Objective:
The lines to reproduce run from the first one through the line containing "R = math.radians". Reproduce them exactly.

Available data:
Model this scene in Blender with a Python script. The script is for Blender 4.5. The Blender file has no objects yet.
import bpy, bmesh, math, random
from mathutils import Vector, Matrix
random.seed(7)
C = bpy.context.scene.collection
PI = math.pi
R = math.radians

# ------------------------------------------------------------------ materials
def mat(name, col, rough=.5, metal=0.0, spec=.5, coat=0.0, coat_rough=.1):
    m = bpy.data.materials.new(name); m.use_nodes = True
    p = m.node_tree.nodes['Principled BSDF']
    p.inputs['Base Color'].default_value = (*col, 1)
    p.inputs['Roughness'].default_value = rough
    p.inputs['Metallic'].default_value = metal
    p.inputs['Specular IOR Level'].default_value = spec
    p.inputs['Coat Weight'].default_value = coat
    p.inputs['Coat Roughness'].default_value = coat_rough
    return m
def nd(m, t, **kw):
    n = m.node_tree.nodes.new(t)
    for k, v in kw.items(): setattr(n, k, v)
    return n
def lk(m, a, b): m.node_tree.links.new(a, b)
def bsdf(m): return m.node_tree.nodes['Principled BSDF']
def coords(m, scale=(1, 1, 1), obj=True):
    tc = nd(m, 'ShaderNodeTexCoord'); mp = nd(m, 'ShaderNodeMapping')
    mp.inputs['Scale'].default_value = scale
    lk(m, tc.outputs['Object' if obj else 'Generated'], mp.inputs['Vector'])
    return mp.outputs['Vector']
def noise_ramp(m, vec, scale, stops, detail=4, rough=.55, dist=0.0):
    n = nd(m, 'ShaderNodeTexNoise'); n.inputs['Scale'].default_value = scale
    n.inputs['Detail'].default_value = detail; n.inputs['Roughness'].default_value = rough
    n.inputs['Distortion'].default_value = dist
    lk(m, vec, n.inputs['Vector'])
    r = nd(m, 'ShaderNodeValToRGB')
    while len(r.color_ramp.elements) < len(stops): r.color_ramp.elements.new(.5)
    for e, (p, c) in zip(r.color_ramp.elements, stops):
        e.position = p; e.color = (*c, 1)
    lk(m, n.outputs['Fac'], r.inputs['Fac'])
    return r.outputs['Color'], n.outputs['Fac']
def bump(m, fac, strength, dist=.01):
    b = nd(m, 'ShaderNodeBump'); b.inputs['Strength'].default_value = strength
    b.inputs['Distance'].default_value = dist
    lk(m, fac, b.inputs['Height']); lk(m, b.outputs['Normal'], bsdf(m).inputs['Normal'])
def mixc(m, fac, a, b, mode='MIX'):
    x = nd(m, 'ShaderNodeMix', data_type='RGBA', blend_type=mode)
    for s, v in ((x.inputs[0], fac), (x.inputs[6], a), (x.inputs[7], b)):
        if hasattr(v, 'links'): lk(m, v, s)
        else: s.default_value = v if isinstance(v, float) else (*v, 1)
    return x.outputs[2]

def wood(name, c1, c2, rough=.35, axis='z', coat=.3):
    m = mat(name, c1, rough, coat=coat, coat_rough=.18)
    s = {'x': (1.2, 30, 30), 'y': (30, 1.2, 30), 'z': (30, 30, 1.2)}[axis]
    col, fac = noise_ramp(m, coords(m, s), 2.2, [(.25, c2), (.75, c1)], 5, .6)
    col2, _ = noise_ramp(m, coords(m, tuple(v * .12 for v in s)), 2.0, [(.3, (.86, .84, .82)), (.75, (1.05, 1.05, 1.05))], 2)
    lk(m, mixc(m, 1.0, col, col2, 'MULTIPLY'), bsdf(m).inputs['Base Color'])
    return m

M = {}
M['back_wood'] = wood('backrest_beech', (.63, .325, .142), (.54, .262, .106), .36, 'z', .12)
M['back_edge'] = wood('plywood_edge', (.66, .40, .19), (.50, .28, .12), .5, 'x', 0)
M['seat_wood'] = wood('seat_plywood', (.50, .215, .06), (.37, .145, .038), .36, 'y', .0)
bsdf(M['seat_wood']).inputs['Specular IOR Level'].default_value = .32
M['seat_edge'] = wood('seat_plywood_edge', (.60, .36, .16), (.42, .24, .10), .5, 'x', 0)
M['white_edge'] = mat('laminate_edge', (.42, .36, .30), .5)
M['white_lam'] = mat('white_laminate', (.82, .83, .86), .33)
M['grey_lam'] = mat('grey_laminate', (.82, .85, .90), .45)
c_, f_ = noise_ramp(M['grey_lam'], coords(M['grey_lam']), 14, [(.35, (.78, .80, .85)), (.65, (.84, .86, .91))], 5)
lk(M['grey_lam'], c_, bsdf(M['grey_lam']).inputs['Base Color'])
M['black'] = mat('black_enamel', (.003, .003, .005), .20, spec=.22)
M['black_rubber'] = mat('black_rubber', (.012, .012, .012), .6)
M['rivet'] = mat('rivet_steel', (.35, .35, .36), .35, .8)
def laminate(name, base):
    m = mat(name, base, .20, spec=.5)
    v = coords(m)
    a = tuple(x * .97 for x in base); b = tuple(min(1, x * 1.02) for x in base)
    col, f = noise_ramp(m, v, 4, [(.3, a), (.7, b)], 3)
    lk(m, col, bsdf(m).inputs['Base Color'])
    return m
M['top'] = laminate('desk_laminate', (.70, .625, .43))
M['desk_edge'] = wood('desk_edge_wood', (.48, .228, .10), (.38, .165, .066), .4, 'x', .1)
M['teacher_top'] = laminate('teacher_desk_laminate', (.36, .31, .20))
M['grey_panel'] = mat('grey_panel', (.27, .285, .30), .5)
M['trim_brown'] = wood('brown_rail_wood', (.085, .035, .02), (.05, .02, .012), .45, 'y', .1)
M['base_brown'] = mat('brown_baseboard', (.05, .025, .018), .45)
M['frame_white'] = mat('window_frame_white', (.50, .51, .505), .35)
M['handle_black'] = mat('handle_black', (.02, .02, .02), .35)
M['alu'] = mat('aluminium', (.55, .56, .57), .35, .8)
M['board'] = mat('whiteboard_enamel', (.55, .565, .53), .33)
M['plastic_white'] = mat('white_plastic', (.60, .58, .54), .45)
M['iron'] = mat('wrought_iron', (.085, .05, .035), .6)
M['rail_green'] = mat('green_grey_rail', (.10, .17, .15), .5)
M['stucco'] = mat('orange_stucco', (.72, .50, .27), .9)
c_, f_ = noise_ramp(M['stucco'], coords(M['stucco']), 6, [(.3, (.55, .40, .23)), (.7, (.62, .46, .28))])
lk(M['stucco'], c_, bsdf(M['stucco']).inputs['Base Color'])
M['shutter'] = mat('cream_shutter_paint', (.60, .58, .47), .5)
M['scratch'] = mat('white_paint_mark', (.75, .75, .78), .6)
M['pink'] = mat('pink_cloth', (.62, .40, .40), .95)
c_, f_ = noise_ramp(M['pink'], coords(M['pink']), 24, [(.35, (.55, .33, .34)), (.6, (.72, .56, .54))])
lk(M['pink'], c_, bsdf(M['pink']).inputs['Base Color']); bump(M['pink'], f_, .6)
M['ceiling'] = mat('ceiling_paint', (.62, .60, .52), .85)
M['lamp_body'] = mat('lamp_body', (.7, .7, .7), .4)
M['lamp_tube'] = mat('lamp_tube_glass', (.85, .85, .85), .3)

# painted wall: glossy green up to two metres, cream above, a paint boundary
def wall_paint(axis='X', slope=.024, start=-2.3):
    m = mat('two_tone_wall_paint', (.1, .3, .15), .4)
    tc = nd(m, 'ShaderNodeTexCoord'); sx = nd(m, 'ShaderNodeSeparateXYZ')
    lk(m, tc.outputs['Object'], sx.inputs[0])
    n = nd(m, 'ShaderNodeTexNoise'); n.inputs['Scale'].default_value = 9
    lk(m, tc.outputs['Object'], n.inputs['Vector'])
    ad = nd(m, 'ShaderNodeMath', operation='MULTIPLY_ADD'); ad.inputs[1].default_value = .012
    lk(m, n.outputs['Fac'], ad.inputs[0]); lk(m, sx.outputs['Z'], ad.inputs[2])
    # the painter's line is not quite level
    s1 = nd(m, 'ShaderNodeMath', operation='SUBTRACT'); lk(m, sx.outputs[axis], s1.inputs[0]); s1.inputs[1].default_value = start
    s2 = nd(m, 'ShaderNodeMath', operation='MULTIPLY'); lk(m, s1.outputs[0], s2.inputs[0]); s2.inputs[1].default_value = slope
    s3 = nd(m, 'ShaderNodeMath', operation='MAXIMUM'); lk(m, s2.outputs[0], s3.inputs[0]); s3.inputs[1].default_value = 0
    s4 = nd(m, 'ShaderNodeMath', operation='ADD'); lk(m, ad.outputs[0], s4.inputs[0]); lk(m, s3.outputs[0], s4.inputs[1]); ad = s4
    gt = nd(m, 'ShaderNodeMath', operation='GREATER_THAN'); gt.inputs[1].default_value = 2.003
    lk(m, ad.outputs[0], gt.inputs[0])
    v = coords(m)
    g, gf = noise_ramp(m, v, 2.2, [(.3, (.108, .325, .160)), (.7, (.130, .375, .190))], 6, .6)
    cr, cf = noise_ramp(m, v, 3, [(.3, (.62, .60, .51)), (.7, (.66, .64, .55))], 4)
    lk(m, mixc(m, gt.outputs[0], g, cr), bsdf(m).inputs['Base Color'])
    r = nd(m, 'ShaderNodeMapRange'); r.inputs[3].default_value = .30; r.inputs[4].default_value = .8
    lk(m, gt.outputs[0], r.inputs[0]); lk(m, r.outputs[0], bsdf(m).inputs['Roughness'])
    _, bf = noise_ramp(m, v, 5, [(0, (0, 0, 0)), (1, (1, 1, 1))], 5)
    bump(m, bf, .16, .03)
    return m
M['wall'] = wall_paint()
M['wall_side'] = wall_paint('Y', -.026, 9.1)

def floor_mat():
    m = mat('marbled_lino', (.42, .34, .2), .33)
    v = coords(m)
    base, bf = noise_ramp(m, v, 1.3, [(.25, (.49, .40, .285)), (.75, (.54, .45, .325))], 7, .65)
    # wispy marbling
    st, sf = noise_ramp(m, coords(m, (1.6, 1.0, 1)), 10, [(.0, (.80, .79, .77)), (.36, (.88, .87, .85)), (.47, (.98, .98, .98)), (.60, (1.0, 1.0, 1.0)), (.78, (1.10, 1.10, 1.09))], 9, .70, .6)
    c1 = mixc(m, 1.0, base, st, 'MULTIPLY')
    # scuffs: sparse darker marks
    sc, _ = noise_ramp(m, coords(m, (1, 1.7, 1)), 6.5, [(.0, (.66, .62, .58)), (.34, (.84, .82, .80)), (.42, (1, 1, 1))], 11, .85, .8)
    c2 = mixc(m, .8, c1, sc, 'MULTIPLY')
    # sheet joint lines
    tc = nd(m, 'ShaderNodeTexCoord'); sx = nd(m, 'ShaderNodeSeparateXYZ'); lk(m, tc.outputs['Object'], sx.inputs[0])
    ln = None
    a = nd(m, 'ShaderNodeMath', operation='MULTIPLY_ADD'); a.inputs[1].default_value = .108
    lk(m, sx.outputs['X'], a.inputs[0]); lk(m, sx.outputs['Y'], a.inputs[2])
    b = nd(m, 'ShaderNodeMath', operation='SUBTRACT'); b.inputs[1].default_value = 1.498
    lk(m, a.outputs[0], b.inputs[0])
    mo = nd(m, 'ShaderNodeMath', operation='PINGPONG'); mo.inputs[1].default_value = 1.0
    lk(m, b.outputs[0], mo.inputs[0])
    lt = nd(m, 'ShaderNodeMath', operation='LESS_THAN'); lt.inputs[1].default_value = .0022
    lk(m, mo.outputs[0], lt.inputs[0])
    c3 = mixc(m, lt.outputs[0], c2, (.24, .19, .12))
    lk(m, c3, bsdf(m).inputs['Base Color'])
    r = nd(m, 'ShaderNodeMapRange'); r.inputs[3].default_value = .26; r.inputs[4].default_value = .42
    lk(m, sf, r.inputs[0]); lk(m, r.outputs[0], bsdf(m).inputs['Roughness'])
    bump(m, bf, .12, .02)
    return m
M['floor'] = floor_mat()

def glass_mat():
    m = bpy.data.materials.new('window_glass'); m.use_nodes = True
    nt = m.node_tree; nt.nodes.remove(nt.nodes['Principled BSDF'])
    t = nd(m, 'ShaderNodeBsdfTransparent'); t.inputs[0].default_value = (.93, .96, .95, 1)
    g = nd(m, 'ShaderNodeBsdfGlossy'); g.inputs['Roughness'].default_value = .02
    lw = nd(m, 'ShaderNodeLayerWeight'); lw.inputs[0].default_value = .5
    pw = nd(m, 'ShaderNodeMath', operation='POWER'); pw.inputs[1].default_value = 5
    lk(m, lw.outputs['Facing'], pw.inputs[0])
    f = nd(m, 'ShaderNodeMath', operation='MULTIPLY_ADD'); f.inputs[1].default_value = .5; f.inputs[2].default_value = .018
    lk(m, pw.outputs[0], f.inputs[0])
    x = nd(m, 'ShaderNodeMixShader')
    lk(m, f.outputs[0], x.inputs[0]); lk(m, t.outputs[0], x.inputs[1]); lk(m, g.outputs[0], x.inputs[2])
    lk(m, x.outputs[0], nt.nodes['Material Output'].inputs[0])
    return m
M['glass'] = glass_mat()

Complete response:
Model this scene in Blender with a Python script. The script is for Blender 4.5. The Blender file has no objects yet.
import bpy, bmesh, math, random
from mathutils import Vector, Matrix
random.seed(7)
C = bpy.context.scene.collection
PI = math.pi
R = math.radians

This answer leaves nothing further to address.